> WHAT IS REQUIRED: Reproduce the data exactly.

> INFORMATION PROVIDED:
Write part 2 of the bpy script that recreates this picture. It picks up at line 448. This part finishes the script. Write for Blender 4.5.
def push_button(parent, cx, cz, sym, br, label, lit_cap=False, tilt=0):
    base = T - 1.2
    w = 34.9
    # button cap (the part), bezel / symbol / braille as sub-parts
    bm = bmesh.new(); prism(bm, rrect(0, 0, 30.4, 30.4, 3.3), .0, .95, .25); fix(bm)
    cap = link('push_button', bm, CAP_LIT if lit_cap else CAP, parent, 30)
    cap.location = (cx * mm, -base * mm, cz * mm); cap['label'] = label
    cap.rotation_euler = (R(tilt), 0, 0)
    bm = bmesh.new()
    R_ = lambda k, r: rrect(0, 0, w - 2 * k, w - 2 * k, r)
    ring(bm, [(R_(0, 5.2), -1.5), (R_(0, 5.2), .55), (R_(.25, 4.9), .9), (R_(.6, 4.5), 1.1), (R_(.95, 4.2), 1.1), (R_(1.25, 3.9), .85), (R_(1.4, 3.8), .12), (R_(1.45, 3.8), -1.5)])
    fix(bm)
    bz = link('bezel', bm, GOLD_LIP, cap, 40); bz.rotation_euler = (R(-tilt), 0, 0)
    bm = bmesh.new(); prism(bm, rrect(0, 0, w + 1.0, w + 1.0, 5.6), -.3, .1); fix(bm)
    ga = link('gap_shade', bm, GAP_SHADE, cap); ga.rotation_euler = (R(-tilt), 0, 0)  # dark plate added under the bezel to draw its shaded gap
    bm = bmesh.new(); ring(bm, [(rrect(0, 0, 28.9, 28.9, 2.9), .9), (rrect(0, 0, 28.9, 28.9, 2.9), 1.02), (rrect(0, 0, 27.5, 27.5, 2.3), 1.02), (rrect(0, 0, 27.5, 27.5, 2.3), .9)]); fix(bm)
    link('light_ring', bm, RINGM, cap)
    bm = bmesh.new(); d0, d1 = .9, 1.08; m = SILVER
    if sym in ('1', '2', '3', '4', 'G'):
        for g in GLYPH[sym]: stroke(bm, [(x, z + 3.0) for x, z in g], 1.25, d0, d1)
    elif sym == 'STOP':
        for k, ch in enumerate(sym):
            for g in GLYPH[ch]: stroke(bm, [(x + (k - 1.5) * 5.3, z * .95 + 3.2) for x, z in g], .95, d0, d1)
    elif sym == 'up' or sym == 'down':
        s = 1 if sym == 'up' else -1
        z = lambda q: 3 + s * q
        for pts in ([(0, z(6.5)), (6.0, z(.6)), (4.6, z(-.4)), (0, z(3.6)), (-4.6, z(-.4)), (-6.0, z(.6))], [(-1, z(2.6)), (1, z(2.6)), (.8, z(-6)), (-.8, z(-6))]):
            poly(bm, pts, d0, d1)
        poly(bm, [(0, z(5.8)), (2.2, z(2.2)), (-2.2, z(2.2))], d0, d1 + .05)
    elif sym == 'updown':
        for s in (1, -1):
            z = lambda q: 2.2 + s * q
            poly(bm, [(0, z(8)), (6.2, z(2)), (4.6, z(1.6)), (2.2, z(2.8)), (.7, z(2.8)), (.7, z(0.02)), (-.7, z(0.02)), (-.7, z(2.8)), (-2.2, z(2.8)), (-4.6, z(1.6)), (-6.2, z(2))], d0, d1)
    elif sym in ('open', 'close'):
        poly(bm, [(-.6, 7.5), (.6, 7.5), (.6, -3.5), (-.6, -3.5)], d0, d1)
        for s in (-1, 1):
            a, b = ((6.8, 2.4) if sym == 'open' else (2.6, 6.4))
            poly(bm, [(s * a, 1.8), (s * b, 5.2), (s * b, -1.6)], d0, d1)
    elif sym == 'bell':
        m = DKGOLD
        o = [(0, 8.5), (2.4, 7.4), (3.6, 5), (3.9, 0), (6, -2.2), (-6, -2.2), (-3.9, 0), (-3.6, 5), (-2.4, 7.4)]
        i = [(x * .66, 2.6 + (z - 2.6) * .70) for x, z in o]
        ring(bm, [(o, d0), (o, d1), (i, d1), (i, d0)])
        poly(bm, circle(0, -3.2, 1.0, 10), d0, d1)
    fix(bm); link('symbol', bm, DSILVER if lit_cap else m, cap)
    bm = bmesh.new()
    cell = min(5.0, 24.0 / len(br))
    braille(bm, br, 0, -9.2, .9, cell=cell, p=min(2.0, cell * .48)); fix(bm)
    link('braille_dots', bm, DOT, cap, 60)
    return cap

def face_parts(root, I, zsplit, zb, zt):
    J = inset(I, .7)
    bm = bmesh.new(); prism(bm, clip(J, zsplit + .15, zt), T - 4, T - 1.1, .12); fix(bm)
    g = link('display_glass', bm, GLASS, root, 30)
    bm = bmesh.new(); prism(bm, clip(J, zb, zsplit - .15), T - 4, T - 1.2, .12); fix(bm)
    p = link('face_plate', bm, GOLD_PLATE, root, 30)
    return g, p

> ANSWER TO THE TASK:
Write part 2 of the bpy script that recreates this picture. It picks up at line 448. This part finishes the script. Write for Blender 4.5.
def push_button(parent, cx, cz, sym, br, label, lit_cap=False, tilt=0):
    base = T - 1.2
    w = 34.9
    # button cap (the part), bezel / symbol / braille as sub-parts
    bm = bmesh.new(); prism(bm, rrect(0, 0, 30.4, 30.4, 3.3), .0, .95, .25); fix(bm)
    cap = link('push_button', bm, CAP_LIT if lit_cap else CAP, parent, 30)
    cap.location = (cx * mm, -base * mm, cz * mm); cap['label'] = label
    cap.rotation_euler = (R(tilt), 0, 0)
    bm = bmesh.new()
    R_ = lambda k, r: rrect(0, 0, w - 2 * k, w - 2 * k, r)
    ring(bm, [(R_(0, 5.2), -1.5), (R_(0, 5.2), .55), (R_(.25, 4.9), .9), (R_(.6, 4.5), 1.1), (R_(.95, 4.2), 1.1), (R_(1.25, 3.9), .85), (R_(1.4, 3.8), .12), (R_(1.45, 3.8), -1.5)])
    fix(bm)
    bz = link('bezel', bm, GOLD_LIP, cap, 40); bz.rotation_euler = (R(-tilt), 0, 0)
    bm = bmesh.new(); prism(bm, rrect(0, 0, w + 1.0, w + 1.0, 5.6), -.3, .1); fix(bm)
    ga = link('gap_shade', bm, GAP_SHADE, cap); ga.rotation_euler = (R(-tilt), 0, 0)  # dark plate added under the bezel to draw its shaded gap
    bm = bmesh.new(); ring(bm, [(rrect(0, 0, 28.9, 28.9, 2.9), .9), (rrect(0, 0, 28.9, 28.9, 2.9), 1.02), (rrect(0, 0, 27.5, 27.5, 2.3), 1.02), (rrect(0, 0, 27.5, 27.5, 2.3), .9)]); fix(bm)
    link('light_ring', bm, RINGM, cap)
    bm = bmesh.new(); d0, d1 = .9, 1.08; m = SILVER
    if sym in ('1', '2', '3', '4', 'G'):
        for g in GLYPH[sym]: stroke(bm, [(x, z + 3.0) for x, z in g], 1.25, d0, d1)
    elif sym == 'STOP':
        for k, ch in enumerate(sym):
            for g in GLYPH[ch]: stroke(bm, [(x + (k - 1.5) * 5.3, z * .95 + 3.2) for x, z in g], .95, d0, d1)
    elif sym == 'up' or sym == 'down':
        s = 1 if sym == 'up' else -1
        z = lambda q: 3 + s * q
        for pts in ([(0, z(6.5)), (6.0, z(.6)), (4.6, z(-.4)), (0, z(3.6)), (-4.6, z(-.4)), (-6.0, z(.6))], [(-1, z(2.6)), (1, z(2.6)), (.8, z(-6)), (-.8, z(-6))]):
            poly(bm, pts, d0, d1)
        poly(bm, [(0, z(5.8)), (2.2, z(2.2)), (-2.2, z(2.2))], d0, d1 + .05)
    elif sym == 'updown':
        for s in (1, -1):
            z = lambda q: 2.2 + s * q
            poly(bm, [(0, z(8)), (6.2, z(2)), (4.6, z(1.6)), (2.2, z(2.8)), (.7, z(2.8)), (.7, z(0.02)), (-.7, z(0.02)), (-.7, z(2.8)), (-2.2, z(2.8)), (-4.6, z(1.6)), (-6.2, z(2))], d0, d1)
    elif sym in ('open', 'close'):
        poly(bm, [(-.6, 7.5), (.6, 7.5), (.6, -3.5), (-.6, -3.5)], d0, d1)
        for s in (-1, 1):
            a, b = ((6.8, 2.4) if sym == 'open' else (2.6, 6.4))
            poly(bm, [(s * a, 1.8), (s * b, 5.2), (s * b, -1.6)], d0, d1)
    elif sym == 'bell':
        m = DKGOLD
        o = [(0, 8.5), (2.4, 7.4), (3.6, 5), (3.9, 0), (6, -2.2), (-6, -2.2), (-3.9, 0), (-3.6, 5), (-2.4, 7.4)]
        i = [(x * .66, 2.6 + (z - 2.6) * .70) for x, z in o]
        ring(bm, [(o, d0), (o, d1), (i, d1), (i, d0)])
        poly(bm, circle(0, -3.2, 1.0, 10), d0, d1)
    fix(bm); link('symbol', bm, DSILVER if lit_cap else m, cap)
    bm = bmesh.new()
    cell = min(5.0, 24.0 / len(br))
    braille(bm, br, 0, -9.2, .9, cell=cell, p=min(2.0, cell * .48)); fix(bm)
    link('braille_dots', bm, DOT, cap, 60)
    return cap

def face_parts(root, I, zsplit, zb, zt):
    J = inset(I, .7)
    bm = bmesh.new(); prism(bm, clip(J, zsplit + .15, zt), T - 4, T - 1.1, .12); fix(bm)
    g = link('display_glass', bm, GLASS, root, 30)
    bm = bmesh.new(); prism(bm, clip(J, zb, zsplit - .15), T - 4, T - 1.2, .12); fix(bm)
    p = link('face_plate', bm, GOLD_PLATE, root, 30)
    return g, p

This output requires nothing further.